● WHAT NEEDS TO BE DONE: Return the material exactly, first line through the line containing "BLUE, fh); local(fh)", and nothing more. Pictures stay out.
--- Begin WORKING DATA ---
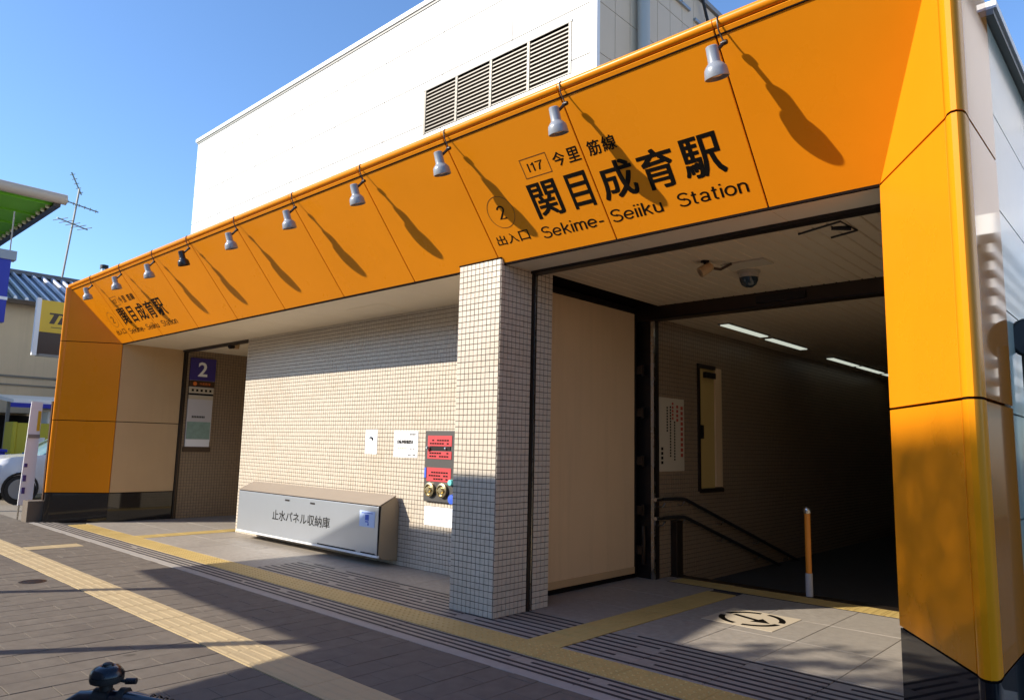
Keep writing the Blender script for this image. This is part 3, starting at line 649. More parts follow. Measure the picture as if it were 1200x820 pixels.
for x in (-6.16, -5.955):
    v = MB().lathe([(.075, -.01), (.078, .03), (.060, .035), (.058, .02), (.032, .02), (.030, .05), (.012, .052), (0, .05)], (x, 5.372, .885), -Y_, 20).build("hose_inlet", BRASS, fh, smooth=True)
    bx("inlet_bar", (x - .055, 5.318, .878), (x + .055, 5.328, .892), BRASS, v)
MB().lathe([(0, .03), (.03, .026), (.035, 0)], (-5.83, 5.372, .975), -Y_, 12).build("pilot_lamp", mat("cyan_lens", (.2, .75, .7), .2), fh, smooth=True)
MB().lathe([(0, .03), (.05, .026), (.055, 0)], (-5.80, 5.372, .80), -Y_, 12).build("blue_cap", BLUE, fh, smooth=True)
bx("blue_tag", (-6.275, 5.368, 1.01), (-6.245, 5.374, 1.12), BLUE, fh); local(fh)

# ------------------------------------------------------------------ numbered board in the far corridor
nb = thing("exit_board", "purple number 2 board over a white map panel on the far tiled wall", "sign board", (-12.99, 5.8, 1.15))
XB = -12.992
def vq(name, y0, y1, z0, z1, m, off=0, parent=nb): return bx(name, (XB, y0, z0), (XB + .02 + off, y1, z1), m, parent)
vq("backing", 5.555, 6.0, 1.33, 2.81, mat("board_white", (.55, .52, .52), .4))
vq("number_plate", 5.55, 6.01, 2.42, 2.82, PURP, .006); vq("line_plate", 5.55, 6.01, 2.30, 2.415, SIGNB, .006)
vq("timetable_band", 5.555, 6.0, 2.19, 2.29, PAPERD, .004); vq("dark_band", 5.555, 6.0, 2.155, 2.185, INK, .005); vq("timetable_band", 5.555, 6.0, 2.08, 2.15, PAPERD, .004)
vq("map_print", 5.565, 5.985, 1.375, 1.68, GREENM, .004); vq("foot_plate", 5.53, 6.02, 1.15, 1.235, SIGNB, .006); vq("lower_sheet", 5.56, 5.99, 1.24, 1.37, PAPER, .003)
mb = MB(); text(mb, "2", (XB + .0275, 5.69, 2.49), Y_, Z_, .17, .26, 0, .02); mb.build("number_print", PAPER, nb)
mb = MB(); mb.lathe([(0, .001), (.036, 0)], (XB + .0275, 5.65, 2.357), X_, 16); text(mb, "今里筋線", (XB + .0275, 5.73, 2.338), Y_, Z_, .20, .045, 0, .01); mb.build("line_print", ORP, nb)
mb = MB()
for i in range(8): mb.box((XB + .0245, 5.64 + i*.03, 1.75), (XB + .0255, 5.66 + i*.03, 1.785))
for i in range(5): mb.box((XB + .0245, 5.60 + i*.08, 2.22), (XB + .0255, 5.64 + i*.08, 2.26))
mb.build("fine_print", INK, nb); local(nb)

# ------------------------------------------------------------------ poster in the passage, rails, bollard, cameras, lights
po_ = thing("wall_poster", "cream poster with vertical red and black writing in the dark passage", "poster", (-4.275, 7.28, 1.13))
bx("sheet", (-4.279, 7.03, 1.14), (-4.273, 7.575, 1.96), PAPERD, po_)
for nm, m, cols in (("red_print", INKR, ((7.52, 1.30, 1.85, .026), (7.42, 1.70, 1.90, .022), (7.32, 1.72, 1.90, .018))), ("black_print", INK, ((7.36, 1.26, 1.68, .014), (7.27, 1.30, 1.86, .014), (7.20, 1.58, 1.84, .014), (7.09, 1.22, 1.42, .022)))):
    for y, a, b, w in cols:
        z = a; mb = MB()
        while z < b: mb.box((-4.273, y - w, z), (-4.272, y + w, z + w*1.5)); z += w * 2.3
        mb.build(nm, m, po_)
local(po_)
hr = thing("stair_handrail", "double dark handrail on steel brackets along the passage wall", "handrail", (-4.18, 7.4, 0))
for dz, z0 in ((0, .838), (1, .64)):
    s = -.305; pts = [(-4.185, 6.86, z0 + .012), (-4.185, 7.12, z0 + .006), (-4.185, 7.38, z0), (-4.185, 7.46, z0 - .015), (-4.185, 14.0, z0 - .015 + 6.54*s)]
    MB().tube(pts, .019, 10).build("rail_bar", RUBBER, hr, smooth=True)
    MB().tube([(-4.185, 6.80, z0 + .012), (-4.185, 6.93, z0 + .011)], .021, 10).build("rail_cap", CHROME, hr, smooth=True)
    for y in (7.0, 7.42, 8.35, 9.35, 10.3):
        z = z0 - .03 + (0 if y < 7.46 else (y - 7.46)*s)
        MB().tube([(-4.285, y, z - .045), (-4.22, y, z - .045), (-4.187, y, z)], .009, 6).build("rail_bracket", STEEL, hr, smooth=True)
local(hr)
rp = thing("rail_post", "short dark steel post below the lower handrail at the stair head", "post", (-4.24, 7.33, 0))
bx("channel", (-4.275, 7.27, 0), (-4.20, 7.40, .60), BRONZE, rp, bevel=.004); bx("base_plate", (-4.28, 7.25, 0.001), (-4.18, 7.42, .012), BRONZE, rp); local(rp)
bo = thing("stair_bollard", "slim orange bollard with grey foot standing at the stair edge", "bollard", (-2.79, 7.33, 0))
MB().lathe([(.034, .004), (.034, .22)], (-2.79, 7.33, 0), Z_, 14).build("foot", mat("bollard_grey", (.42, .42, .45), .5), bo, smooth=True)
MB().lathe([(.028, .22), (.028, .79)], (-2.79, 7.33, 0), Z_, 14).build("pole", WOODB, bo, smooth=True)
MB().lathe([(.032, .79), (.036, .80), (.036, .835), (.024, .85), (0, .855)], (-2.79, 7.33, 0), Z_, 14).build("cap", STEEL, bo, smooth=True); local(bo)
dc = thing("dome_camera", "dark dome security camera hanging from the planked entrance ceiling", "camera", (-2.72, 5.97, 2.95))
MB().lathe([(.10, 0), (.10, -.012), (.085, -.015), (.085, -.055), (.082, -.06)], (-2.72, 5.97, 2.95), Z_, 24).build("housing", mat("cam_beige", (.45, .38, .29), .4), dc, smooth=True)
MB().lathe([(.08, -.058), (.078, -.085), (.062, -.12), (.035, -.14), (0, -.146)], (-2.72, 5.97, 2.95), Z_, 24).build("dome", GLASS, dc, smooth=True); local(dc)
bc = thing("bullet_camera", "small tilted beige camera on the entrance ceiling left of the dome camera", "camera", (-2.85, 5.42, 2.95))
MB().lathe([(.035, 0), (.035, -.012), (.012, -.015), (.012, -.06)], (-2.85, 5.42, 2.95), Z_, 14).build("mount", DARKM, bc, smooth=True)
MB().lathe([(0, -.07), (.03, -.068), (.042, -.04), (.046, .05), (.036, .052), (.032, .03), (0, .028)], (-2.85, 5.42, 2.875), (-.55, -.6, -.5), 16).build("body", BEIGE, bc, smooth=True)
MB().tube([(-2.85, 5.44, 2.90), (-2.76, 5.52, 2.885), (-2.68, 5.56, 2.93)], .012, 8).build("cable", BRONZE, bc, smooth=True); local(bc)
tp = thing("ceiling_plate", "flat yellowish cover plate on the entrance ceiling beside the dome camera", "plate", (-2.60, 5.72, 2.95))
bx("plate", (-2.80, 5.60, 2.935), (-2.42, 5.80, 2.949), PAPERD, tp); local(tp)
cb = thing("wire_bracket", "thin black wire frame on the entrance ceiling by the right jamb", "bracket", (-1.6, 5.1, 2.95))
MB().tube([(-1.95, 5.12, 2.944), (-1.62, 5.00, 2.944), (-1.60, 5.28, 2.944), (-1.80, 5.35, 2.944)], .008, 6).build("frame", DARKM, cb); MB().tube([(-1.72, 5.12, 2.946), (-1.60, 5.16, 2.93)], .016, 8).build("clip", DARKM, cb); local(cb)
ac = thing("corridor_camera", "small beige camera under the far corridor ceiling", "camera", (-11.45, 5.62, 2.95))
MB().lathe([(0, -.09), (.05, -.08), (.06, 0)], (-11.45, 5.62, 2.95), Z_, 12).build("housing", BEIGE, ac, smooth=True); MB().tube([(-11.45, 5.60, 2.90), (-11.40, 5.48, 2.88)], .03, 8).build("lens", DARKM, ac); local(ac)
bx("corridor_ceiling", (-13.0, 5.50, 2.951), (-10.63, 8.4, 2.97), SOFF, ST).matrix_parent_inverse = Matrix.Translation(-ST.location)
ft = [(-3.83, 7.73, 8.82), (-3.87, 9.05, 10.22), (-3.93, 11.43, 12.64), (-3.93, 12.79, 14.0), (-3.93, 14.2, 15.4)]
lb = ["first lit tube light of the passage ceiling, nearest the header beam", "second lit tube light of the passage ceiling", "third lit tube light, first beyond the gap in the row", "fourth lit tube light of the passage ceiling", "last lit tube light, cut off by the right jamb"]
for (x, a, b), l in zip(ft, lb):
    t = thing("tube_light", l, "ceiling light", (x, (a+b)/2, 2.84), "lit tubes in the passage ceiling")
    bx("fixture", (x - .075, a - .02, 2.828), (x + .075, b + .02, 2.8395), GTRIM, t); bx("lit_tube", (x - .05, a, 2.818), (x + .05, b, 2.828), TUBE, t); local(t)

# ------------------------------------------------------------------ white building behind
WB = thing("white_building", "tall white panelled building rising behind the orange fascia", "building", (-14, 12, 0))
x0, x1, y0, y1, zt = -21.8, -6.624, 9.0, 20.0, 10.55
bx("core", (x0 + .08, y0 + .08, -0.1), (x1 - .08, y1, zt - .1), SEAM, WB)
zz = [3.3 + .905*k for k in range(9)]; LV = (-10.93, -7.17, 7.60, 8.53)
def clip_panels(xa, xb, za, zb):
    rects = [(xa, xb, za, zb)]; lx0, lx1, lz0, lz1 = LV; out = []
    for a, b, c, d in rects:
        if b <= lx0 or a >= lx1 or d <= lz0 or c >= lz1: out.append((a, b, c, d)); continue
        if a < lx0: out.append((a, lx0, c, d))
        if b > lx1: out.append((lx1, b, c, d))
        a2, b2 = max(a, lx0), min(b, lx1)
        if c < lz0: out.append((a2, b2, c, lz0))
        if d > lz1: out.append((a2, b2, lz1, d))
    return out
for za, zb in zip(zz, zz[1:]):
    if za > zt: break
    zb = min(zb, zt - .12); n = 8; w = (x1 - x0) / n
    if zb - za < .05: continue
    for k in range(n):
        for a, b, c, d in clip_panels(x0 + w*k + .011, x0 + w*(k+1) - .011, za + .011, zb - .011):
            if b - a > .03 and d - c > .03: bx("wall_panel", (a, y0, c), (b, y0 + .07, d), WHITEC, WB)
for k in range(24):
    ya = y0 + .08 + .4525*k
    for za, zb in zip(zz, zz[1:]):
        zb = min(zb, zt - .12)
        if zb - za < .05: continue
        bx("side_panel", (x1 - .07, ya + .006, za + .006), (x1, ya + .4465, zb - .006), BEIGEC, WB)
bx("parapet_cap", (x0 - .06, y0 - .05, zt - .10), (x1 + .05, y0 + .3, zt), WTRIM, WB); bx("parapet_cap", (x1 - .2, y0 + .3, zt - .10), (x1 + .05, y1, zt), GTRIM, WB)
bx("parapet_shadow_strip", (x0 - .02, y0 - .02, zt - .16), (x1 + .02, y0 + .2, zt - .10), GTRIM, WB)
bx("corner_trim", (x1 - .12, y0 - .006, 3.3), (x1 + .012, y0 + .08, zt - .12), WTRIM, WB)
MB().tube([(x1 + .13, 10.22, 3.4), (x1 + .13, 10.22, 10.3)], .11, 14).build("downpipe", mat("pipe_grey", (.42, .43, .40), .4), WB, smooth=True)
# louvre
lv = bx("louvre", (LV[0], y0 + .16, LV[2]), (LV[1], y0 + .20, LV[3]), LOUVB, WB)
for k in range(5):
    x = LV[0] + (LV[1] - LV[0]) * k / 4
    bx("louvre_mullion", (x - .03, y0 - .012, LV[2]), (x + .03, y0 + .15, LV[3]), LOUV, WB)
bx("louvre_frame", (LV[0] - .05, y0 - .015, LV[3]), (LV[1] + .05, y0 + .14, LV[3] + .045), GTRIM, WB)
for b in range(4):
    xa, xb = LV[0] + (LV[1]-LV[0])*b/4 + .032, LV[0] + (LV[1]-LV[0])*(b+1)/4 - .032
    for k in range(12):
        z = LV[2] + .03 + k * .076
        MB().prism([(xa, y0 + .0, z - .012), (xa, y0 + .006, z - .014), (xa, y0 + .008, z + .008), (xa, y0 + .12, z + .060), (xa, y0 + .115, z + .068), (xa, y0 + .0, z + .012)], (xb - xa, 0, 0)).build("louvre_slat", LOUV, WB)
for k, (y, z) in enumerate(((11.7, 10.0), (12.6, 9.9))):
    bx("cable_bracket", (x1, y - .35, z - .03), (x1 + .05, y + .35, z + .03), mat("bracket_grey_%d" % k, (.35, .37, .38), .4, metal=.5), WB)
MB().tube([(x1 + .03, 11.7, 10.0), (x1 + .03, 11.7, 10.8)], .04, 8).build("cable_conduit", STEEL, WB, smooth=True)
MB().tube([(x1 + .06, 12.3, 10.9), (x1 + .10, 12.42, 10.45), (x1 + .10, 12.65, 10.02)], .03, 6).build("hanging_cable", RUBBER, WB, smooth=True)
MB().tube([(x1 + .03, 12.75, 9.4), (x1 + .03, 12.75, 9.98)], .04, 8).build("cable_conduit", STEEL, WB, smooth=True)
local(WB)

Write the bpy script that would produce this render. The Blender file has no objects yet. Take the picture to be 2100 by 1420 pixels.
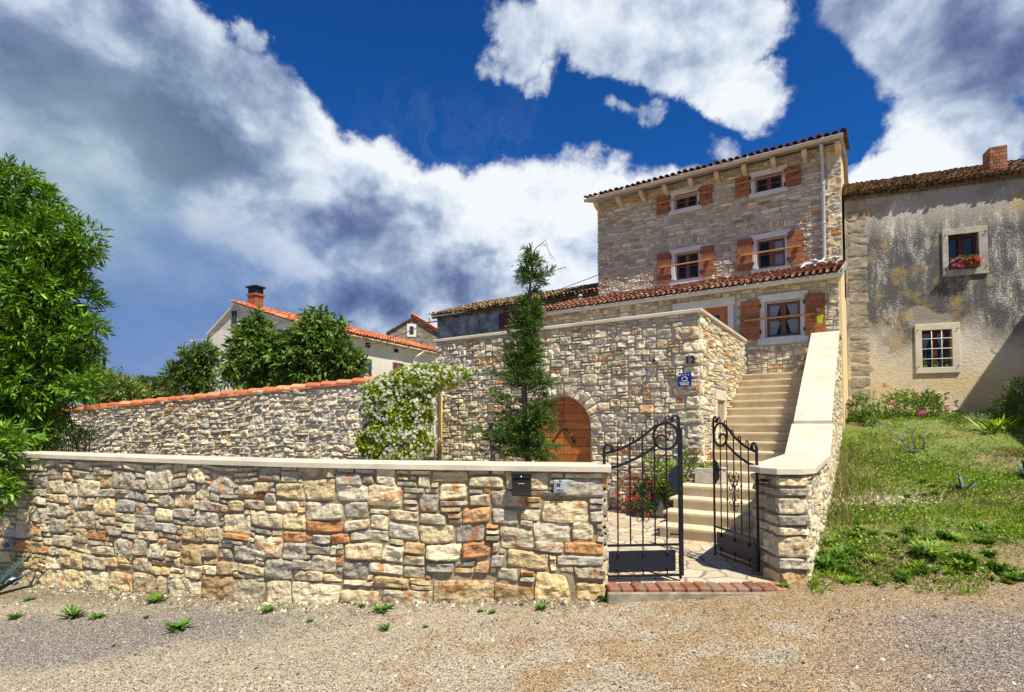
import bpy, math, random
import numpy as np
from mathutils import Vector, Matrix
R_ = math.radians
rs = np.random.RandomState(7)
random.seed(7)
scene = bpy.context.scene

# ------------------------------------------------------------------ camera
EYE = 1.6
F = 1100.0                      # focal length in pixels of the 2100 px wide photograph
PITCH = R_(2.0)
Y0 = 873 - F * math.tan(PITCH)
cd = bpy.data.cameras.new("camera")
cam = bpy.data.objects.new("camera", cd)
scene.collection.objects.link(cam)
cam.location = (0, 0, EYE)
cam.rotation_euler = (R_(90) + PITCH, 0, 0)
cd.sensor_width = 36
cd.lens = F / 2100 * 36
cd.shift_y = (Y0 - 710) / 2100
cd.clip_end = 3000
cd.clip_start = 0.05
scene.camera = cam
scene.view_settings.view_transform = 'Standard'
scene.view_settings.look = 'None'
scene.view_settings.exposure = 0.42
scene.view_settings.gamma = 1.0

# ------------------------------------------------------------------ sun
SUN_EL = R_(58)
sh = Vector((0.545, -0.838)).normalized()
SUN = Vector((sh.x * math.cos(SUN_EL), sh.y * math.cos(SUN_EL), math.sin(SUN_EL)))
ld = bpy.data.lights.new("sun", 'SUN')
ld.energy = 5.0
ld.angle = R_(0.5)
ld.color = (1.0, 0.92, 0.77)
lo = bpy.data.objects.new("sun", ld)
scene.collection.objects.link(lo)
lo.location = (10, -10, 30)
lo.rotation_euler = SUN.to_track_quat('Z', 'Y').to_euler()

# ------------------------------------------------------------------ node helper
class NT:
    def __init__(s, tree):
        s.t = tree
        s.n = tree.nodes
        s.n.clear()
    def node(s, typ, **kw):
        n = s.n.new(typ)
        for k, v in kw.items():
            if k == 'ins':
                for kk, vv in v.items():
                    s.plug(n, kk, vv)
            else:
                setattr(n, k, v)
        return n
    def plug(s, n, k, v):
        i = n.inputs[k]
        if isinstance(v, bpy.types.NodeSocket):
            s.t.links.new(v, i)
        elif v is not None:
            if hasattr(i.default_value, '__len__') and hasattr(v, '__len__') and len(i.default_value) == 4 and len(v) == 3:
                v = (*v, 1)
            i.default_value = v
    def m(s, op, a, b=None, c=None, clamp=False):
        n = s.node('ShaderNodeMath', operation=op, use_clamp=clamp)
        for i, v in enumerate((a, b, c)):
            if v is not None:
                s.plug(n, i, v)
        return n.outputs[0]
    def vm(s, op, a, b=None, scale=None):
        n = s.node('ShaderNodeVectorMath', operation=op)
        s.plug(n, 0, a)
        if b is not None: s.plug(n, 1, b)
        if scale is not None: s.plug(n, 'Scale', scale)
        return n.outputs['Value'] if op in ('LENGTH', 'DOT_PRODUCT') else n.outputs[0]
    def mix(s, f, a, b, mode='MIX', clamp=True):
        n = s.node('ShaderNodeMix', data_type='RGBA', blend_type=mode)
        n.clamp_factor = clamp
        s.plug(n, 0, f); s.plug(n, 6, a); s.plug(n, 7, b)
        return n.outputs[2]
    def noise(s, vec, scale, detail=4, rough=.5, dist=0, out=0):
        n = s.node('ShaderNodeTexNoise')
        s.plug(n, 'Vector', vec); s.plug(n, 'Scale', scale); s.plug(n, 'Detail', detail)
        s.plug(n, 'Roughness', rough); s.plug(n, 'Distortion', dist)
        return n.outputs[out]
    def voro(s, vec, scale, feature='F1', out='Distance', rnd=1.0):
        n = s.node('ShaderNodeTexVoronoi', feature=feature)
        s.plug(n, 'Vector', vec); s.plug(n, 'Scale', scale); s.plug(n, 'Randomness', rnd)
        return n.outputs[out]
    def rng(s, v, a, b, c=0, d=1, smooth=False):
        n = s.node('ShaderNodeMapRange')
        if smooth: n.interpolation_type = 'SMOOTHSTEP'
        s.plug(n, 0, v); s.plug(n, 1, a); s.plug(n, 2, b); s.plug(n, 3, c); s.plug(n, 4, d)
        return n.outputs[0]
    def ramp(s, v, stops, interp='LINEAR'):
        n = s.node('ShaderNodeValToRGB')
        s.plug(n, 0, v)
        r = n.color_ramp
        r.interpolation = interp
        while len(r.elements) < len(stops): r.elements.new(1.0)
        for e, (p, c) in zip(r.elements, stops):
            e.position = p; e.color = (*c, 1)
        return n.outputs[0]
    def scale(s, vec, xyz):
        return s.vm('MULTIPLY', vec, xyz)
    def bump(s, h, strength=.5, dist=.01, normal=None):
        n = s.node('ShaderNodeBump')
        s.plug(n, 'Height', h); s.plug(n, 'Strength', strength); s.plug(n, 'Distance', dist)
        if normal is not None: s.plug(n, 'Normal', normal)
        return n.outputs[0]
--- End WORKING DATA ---
● OUTPUT BELOW:
Keep writing the Blender script for this image. This is part 3, starting at line 649. More parts follow. Measure the picture as if it were 1200x820 pixels.
for x in (-6.16, -5.955):
    v = MB().lathe([(.075, -.01), (.078, .03), (.060, .035), (.058, .02), (.032, .02), (.030, .05), (.012, .052), (0, .05)], (x, 5.372, .885), -Y_, 20).build("hose_inlet", BRASS, fh, smooth=True)
    bx("inlet_bar", (x - .055, 5.318, .878), (x + .055, 5.328, .892), BRASS, v)
MB().lathe([(0, .03), (.03, .026), (.035, 0)], (-5.83, 5.372, .975), -Y_, 12).build("pilot_lamp", mat("cyan_lens", (.2, .75, .7), .2), fh, smooth=True)
MB().lathe([(0, .03), (.05, .026), (.055, 0)], (-5.80, 5.372, .80), -Y_, 12).build("blue_cap", BLUE, fh, smooth=True)
bx("blue_tag", (-6.275, 5.368, 1.01), (-6.245, 5.374, 1.12), BLUE, fh); local(fh)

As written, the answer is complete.